>> START PROVIDED DATA

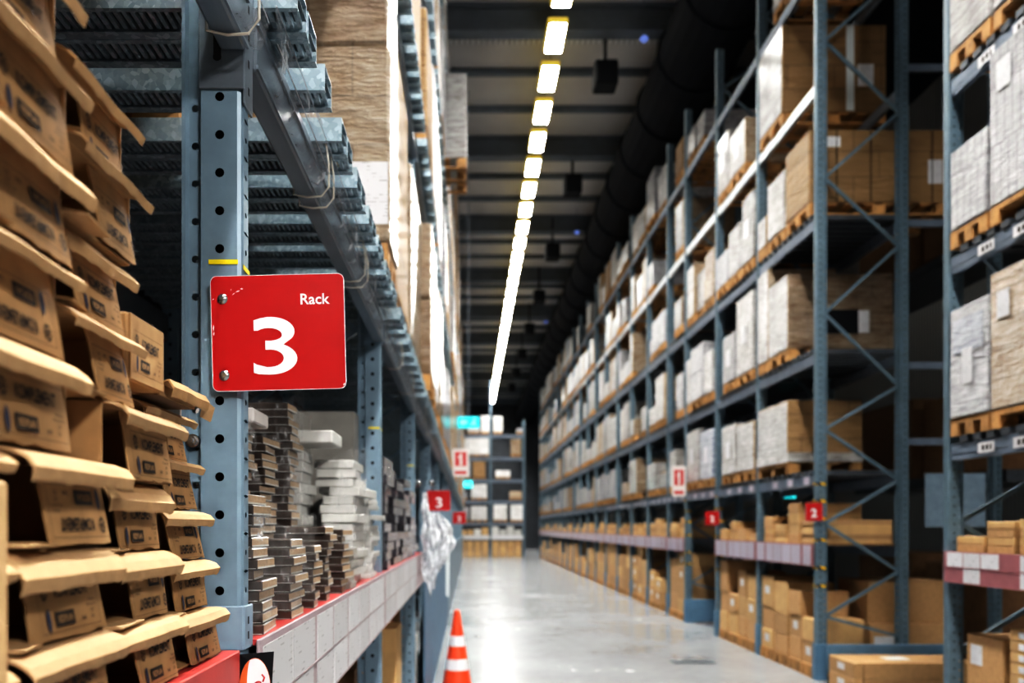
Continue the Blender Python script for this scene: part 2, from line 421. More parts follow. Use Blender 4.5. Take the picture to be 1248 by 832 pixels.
# luminaires: one continuous line down the aisle
LX, LZ, LS = 1.735, 11.72, 1.508
b1 = MB(); b1.cbox(-.20, .20, -.53, .53, .0, .10, .02)
b2 = MB(); b2.cbox(-.16, .16, -.475, .475, -.03, .001, .012)
b3 = MB(); b3.box(-.01, .01, -.5, -.48, .1, .728); 
b4 = MB(); b4.box(-.01, .01, .48, .5, .1, .728)
b5 = MB(); b5.cbox(-.15, .15, -.44, .44, .1005, .112, .004)
mc, md, mr, mr2, mu = b1.mesh('lamp_housing', ['lamp_case']), b2.mesh('diffuser', ['lamp_glow']), b3.mesh('hanger', ['ceil_steel']), b4.mesh('hanger', ['ceil_steel']), b5.mesh('upper_diffuser', ['lamp_up'])
seen = [i for i in range(-14, 60) if -24 < 16.695 + (i-12)*LS < 66]
vis0 = None
for i in seen:
    y = 16.695 + (i-12)*LS
    vis = y - .5 > 14.9
    if vis and vis0 is None: vis0 = i
    if vis:
        k = i - vis0
        lab = 'glowing white ceiling luminaire over the aisle, %s visible in the line from near end' % od(k)
    else:
        lab = 'glowing white ceiling luminaire overhead, %s of those above the near racks' % od(i+15)
    r = root('ceiling_luminaire', lab, 'ceiling light', (LX, y, LZ), 0, 'line of ceiling lights over the aisle')
    obj('lamp_housing', mc, r); obj('diffuser', md, r); obj('hanger', mr, r); obj('hanger', mr2, r)

# dark box units, glowing blue globes imitating glints on the duct
for i, y in enumerate([17.2 + 5.5*k for k in range(8)]):
    m = MB(); m.cbox(-.24, .24, -.24, .24, -.5, 0, .03); m.box(-.03, .03, -.03, .03, 0, .99)
    m.box(-.20, .20, -.252, -.238, -.42, -.08)
    o = obj('ceiling_unit', m, None, (2.83, y, 11.45), mats=['black_plastic'])
    tag(o, 'dark box-shaped unit hanging below the ceiling, %s from the near end' % od(i), 'ceiling unit', 'dark ceiling units')
for i, y in enumerate([16.6, 27.5, 39.5]):
    r = root('ceiling_lamp', 'tiny bluish round lamp hanging beside the dark duct, %s from near end' % od(i), 'lamp', (3.52+.06*i, y, 11.7), 0, 'bluish lamps by the duct')
    m = MB(); m.lathe([(.02, .0), (.06, -.02), (.085, -.05), (.06, -.10), (.02, -.12)], 14); obj('lamp_globe', m, r, mats=['spot_blue'])
    m = MB(); m.box(-.008, .008, -.008, .008, 0, ZC-11.702); obj('rod', m, r, mats=['ceil_steel'])
# unseen fill lamp added behind the camera to brighten faces turned towards it
L_ = bpy.data.lights.new('hall_light', 'AREA'); L_.energy = 430; L_.shape = 'RECTANGLE'; L_.size = 1.6; L_.size_y = .8; L_.color = (1, .96, .90)
lo = bpy.data.objects.new('hall_light', L_); C.objects.link(lo); lo.location = (4.6, -5.5, 6.2)
lo.rotation_euler = (Vector((-.5, 1.6, 1.7)) - lo.location).to_track_quat('-Z', 'Y').to_euler()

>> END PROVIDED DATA

> _SET TASK_: Return each line of the data, keeping its wording exact and omitting pictures.

> _ANSWER TO THIS EXERCISE_:
Continue the Blender Python script for this scene: part 2, from line 421. More parts follow. Use Blender 4.5. Take the picture to be 1248 by 832 pixels.
# luminaires: one continuous line down the aisle
LX, LZ, LS = 1.735, 11.72, 1.508
b1 = MB(); b1.cbox(-.20, .20, -.53, .53, .0, .10, .02)
b2 = MB(); b2.cbox(-.16, .16, -.475, .475, -.03, .001, .012)
b3 = MB(); b3.box(-.01, .01, -.5, -.48, .1, .728); 
b4 = MB(); b4.box(-.01, .01, .48, .5, .1, .728)
b5 = MB(); b5.cbox(-.15, .15, -.44, .44, .1005, .112, .004)
mc, md, mr, mr2, mu = b1.mesh('lamp_housing', ['lamp_case']), b2.mesh('diffuser', ['lamp_glow']), b3.mesh('hanger', ['ceil_steel']), b4.mesh('hanger', ['ceil_steel']), b5.mesh('upper_diffuser', ['lamp_up'])
seen = [i for i in range(-14, 60) if -24 < 16.695 + (i-12)*LS < 66]
vis0 = None
for i in seen:
    y = 16.695 + (i-12)*LS
    vis = y - .5 > 14.9
    if vis and vis0 is None: vis0 = i
    if vis:
        k = i - vis0
        lab = 'glowing white ceiling luminaire over the aisle, %s visible in the line from near end' % od(k)
    else:
        lab = 'glowing white ceiling luminaire overhead, %s of those above the near racks' % od(i+15)
    r = root('ceiling_luminaire', lab, 'ceiling light', (LX, y, LZ), 0, 'line of ceiling lights over the aisle')
    obj('lamp_housing', mc, r); obj('diffuser', md, r); obj('hanger', mr, r); obj('hanger', mr2, r)

# dark box units, glowing blue globes imitating glints on the duct
for i, y in enumerate([17.2 + 5.5*k for k in range(8)]):
    m = MB(); m.cbox(-.24, .24, -.24, .24, -.5, 0, .03); m.box(-.03, .03, -.03, .03, 0, .99)
    m.box(-.20, .20, -.252, -.238, -.42, -.08)
    o = obj('ceiling_unit', m, None, (2.83, y, 11.45), mats=['black_plastic'])
    tag(o, 'dark box-shaped unit hanging below the ceiling, %s from the near end' % od(i), 'ceiling unit', 'dark ceiling units')
for i, y in enumerate([16.6, 27.5, 39.5]):
    r = root('ceiling_lamp', 'tiny bluish round lamp hanging beside the dark duct, %s from near end' % od(i), 'lamp', (3.52+.06*i, y, 11.7), 0, 'bluish lamps by the duct')
    m = MB(); m.lathe([(.02, .0), (.06, -.02), (.085, -.05), (.06, -.10), (.02, -.12)], 14); obj('lamp_globe', m, r, mats=['spot_blue'])
    m = MB(); m.box(-.008, .008, -.008, .008, 0, ZC-11.702); obj('rod', m, r, mats=['ceil_steel'])
# unseen fill lamp added behind the camera to brighten faces turned towards it
L_ = bpy.data.lights.new('hall_light', 'AREA'); L_.energy = 430; L_.shape = 'RECTANGLE'; L_.size = 1.6; L_.size_y = .8; L_.color = (1, .96, .90)
lo = bpy.data.objects.new('hall_light', L_); C.objects.link(lo); lo.location = (4.6, -5.5, 6.2)
lo.rotation_euler = (Vector((-.5, 1.6, 1.7)) - lo.location).to_track_quat('-Z', 'Y').to_euler()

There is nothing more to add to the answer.